Reati tributari. L’istanza di rottamazione non impedisce, da sola, la confisca

Pubblicato il 06 giugno 2019

In materia di reati tributari, la mera manifestazione di volontà di pagare i debiti tributari, presentata con un’istanza di rottamazione, non basta per impedire con il sequestro preventivo finalizzato alla confisca, se non c'è l’accordo con il Fisco.  

Lo ha precisato la Corte di cassazione, con la sentenza n. 25061 depositata il 5 giugno 2019, ricordando come la giurisprudenza di legittimità abbia già delimitato l’ambito applicativo della previsione di cui all’articolo 12-bis, secondo comma del D.Lgs. n. 74/2000.

Quest’ultima norma letteralmente prevede: “La confisca non opera per la parte che il contribuente si impegna a versare all'erario anche in presenza di sequestro. Nel caso di mancato versamento la confisca è sempre disposta”.

Impegno come frutto di un accordo 

Orbene, la Suprema Corte, con sentenza n. 42470/2016, ha ritenuto che l'espressione “si impegna” vada riferita alle ipotesi di accertamento con adesione, di conciliazione giudiziale, di transazione fiscale, nonché di attivazione di procedure di rateizzazione, automatica o a domanda, come l’accordo per il pagamento rateale del debito d’imposta raggiunto con l’Agenzia delle Entrate.

L’uso della nozione di impegno è stato interpretato, quindi, nel senso che non basta una manifestazione di volontà unilaterale ma occorre che l’impegno sia il frutto di un accordo, manifestato nelle diverse forme previste dalla legge, al pagamento e che al pagamento consegua la riduzione del sequestro preventivo.

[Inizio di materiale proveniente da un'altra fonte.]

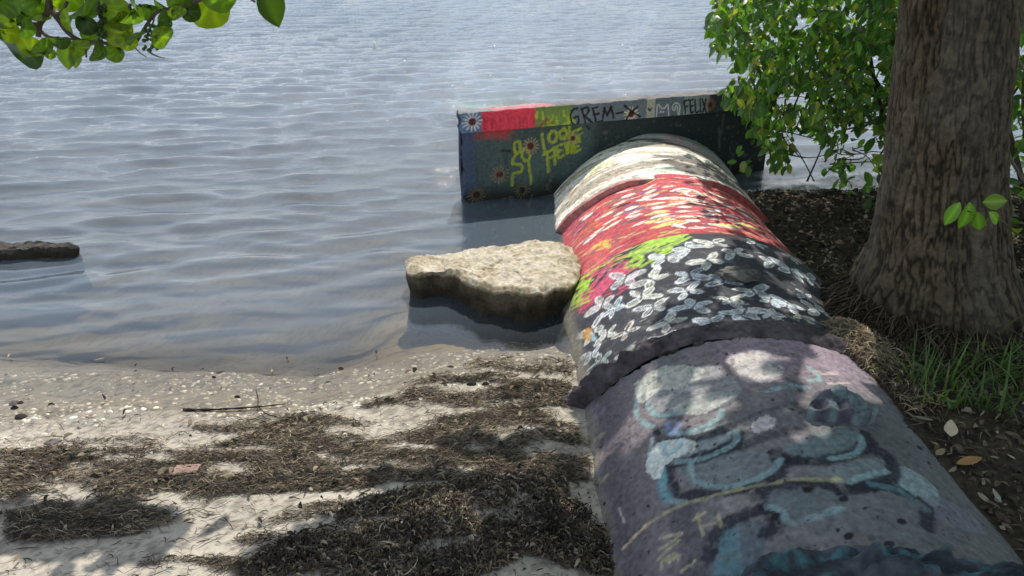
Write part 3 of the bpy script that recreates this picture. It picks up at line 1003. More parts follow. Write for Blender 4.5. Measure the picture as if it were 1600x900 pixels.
# broken flake of concrete on the near section
zf = lambda q: pl(Z(900, 520, .425, q), .595, 4)
edge = zf([(845, 310), (862, 262), (880, 228), (930, 222), (990, 232), (1040, 262), (1095, 305), (1080, 330), (1035, 335), (990, 325), (930, 322), (880, 320), (845, 310)])
ctr = edge.mean(0)
V_, C_ = [], []
rings = np.linspace(0, 1, 18)
for k, f in enumerate(rings):
    q = ctr + (edge - ctr) * f * 1.05
    h = .008 + .034 * (1 - f ** 4) * (.1 + 1.6 * fbm(q[:, 0] * 24, q[:, 1] * 60, 66, 4)) + .014 * sstep(.7, .9, f) * sstep(1.0, .93, f) * (q[:, 0] < ctr[0]) - (.014 if f == 1 else 0)
    r = .592 + h
    t = q[:, 1] / .595 + math.pi / 2
    V_.append(np.stack([PX0 + r * np.cos(t), q[:, 0], PZ + r * np.sin(t)], -1) - ORI)
    n = fbm(q[:, 0] * 20, q[:, 1] * 50, 68, 4)[:, None]
    k2 = sstep(.45, .58, fbm(q[:, 0] * 16, q[:, 1] * 34, 69, 3))[:, None]
    cc = np.array(lin(84, 82, 92)) * (1 - k2) + np.array(lin(106, 120, 122)) * k2
    C_.append(cc * (.6 + .8 * n))
V_, C_ = np.array(V_), np.array(C_)
o = link('broken_flake', mesh_np('broken_flake', V_, grid_faces(*V_.shape[:2], False), M_mortar, C_), pipe)
o['label'] = 'broken flake of painted concrete near the soil edge'

# ------------------------------------------------------------------ headwall
WO = np.array([-.224, 3.607, 0.0])
wd = np.array([math.cos(R_(17)), math.sin(R_(17)), 0])
wnrm = np.array([math.sin(R_(17)), -math.cos(R_(17)), 0])
hw = thing('headwall', 'dark graffiti covered concrete headwall standing in the water at the pipe end', 'wall', tuple(WO))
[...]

Nel caso sottoposto all’esame della Cassazione, l’imputato, amministratore di un consorzio accusato di diversi reati tributari, aveva avanzato un’istanza di ammissione al concordato preventivo insieme ad una richiesta di accesso alla rottamazione ter per il pagamento dei debiti tributari.

Istanza che è stata ritenuta, di per sé, inidonea ad impedire il sequestro preventivo ai sensi dell’articolo 12-bis del D.Lgs. richiamato, in assenza di provvedimenti di ammissione e di omologazione.

Omessa Iva anche con fatture per operazioni inesistenti

Nella medesima pronuncia, la Terza sezione penale, nel rigettare tutte le doglianze promosse dall’imputato in opposizione della misura cautelare, ha ribadito anche un ulteriore indirizzo della giurisprudenza di legittimità in tema di reati tributari e finanziari.

Ha ricordato, così, l’orientamento secondo cui il delitto di omessa dichiarazione IVA è configurabile anche nel caso in cui siano state emesse fatture per operazioni inesistenti.

Secondo la normativa tributaria, infatti, l’imposta sul valore aggiunto è dovuta anche per tali fatture, indipendentemente dal loro effettivo incasso, con conseguente obbligo di presentare la relativa dichiarazione.